The governance factor of ESG evaluates how a company is managing its internal governance structures and processes. This includes issues such as:

  1. Board Composition and Structure: How a company is managing its board composition and structure, including its independence, diversity, and expertise.
  2. Executive Compensation: How a company manages its executive compensation, including its alignment with long-term performance and shareholder interests.
  3. Risk Management: How a company manages its risk management practices, including its policies and procedures for identifying and mitigating risks.

ESG Scores

An ESG score is a numerical rating that reflects the performance of companies in the areas of environmental, social, and governance practices.

ESG scores are based on publicly available data.

The ESG score is calculated using a combination of data from different sources, including corporate reports, news articles, third-party ratings, and industry benchmarks. The specific factors that are used to calculate the ESG score can vary depending on the rating agency or index provider.

In general, an ESG score is calculated based on a set of key performance indicators (KPIs) that are used to assess a company's performance on environmental, social, and governance factors. For example, the ESG score may include KPIs such as carbon emissions, waste reduction, employee turnover, diversity and inclusion, executive compensation, and board composition.

The weightings of each KPI can vary depending on the importance of the factor to the investor or the specific industry. For example, a company in the energy sector may have a higher weighting on carbon emissions, while a company in the technology sector may have a higher weighting on data privacy and cybersecurity.

What are the Limitations of an ESG Score?

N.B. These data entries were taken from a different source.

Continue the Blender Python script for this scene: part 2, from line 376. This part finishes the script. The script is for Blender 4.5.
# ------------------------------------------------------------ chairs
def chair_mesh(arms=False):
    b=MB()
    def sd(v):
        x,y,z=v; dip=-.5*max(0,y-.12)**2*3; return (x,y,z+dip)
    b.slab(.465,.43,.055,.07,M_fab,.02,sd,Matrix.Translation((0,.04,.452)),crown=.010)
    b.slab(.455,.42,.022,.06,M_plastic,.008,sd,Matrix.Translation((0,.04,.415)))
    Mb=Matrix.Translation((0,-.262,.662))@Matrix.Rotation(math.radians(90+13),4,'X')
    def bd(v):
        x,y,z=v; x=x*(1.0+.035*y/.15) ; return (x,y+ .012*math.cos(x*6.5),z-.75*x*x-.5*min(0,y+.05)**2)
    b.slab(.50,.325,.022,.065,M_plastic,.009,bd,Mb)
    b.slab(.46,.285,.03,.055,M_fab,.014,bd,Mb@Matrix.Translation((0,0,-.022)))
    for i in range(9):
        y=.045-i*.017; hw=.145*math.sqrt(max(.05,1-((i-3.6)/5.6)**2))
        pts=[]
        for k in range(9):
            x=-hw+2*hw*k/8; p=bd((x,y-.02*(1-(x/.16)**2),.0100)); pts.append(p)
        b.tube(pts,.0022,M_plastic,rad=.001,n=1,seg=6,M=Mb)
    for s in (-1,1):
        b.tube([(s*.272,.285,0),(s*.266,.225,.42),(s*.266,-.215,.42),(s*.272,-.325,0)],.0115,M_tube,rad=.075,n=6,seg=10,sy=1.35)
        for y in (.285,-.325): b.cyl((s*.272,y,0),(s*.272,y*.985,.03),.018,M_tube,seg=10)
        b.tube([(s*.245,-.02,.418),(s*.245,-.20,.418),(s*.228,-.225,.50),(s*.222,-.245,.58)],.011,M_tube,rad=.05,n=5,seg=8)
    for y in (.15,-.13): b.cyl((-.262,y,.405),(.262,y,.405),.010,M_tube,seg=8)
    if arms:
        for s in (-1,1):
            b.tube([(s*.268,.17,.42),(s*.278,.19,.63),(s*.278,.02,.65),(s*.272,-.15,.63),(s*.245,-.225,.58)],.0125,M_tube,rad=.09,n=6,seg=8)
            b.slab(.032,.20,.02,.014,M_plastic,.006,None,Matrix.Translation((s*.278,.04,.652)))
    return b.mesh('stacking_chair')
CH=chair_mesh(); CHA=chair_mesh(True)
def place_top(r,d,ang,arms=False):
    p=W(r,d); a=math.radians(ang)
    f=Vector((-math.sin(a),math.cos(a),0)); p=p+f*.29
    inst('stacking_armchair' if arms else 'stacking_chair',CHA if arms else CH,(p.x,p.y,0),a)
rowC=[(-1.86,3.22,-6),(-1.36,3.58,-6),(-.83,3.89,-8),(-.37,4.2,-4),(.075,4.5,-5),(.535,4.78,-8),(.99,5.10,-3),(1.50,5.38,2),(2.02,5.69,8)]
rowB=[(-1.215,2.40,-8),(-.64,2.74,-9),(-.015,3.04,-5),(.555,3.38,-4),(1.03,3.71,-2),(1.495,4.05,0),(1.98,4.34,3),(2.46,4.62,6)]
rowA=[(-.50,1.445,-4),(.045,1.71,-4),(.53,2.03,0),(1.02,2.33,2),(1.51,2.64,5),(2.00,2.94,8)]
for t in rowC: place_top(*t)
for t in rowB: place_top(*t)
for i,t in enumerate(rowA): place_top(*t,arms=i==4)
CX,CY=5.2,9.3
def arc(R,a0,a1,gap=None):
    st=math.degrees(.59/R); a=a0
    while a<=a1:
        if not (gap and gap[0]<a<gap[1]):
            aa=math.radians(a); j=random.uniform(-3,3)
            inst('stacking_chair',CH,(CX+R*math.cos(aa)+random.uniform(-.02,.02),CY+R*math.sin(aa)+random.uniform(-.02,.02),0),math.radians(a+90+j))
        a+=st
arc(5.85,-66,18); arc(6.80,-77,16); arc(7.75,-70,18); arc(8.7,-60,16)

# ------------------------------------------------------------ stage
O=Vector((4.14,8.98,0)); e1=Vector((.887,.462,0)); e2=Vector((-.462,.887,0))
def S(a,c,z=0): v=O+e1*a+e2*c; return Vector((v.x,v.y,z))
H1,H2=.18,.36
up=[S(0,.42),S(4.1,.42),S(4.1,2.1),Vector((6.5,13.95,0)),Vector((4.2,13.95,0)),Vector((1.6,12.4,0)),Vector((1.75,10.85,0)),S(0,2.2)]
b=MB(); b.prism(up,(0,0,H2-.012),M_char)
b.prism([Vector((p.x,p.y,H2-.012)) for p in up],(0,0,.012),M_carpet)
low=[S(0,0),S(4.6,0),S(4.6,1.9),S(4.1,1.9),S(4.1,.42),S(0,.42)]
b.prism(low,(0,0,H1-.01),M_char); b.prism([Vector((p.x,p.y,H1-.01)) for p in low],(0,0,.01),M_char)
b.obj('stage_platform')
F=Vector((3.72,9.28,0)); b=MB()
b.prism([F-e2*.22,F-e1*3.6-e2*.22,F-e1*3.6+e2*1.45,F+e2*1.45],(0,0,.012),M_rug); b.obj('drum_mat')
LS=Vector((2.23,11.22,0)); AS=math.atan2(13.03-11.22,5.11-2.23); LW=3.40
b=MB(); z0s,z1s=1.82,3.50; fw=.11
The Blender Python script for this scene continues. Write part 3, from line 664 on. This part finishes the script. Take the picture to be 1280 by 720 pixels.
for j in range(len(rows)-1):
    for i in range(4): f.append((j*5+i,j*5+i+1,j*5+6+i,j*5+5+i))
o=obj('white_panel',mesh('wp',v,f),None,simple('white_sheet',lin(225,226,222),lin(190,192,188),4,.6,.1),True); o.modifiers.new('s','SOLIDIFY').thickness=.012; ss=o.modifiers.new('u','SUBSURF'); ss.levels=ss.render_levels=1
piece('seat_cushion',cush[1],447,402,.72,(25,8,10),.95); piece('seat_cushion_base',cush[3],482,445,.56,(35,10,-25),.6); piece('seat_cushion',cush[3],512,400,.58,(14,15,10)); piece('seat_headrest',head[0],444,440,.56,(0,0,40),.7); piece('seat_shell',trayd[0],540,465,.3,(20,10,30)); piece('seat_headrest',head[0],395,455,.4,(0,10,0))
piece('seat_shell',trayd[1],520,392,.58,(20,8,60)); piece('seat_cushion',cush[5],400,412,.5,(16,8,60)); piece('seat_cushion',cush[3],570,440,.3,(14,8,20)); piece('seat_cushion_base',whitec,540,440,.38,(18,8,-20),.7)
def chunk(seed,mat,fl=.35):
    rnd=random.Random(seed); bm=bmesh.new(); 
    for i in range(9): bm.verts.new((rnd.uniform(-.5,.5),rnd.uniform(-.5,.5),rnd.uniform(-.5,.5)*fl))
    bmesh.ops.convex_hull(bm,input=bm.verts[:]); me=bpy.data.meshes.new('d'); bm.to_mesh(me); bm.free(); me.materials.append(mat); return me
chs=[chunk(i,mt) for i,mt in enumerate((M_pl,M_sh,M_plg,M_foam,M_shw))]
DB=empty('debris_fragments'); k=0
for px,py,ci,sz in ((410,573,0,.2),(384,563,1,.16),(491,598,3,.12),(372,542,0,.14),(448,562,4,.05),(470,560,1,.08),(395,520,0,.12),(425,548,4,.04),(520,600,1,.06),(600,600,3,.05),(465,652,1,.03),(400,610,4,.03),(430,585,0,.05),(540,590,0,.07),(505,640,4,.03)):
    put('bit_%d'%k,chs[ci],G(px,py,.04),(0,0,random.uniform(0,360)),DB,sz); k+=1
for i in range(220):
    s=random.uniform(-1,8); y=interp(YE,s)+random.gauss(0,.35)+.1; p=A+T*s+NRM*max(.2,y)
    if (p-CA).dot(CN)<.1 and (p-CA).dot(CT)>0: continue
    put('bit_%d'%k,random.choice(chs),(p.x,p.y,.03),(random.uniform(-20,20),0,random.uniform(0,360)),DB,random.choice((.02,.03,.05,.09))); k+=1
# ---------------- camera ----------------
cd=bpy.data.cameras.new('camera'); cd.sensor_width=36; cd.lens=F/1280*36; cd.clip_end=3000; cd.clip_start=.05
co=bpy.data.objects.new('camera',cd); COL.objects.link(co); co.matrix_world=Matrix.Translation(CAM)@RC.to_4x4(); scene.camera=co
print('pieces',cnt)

While the ESG score provides a standardized approach for evaluating companies based on their sustainability and ethical practices, it has some limitations.

For example, the ESG score is only as good as the data that is used to calculate it. If companies do not disclose accurate or complete information, the ESG score may not provide an accurate reflection of their sustainability and ethical practices.

In addition, the ESG score is based on a set of KPIs that may not fully capture the complexity of a company's sustainability and ethical practices. For example, the ESG score may not capture the impact of their products or services on the environment or society.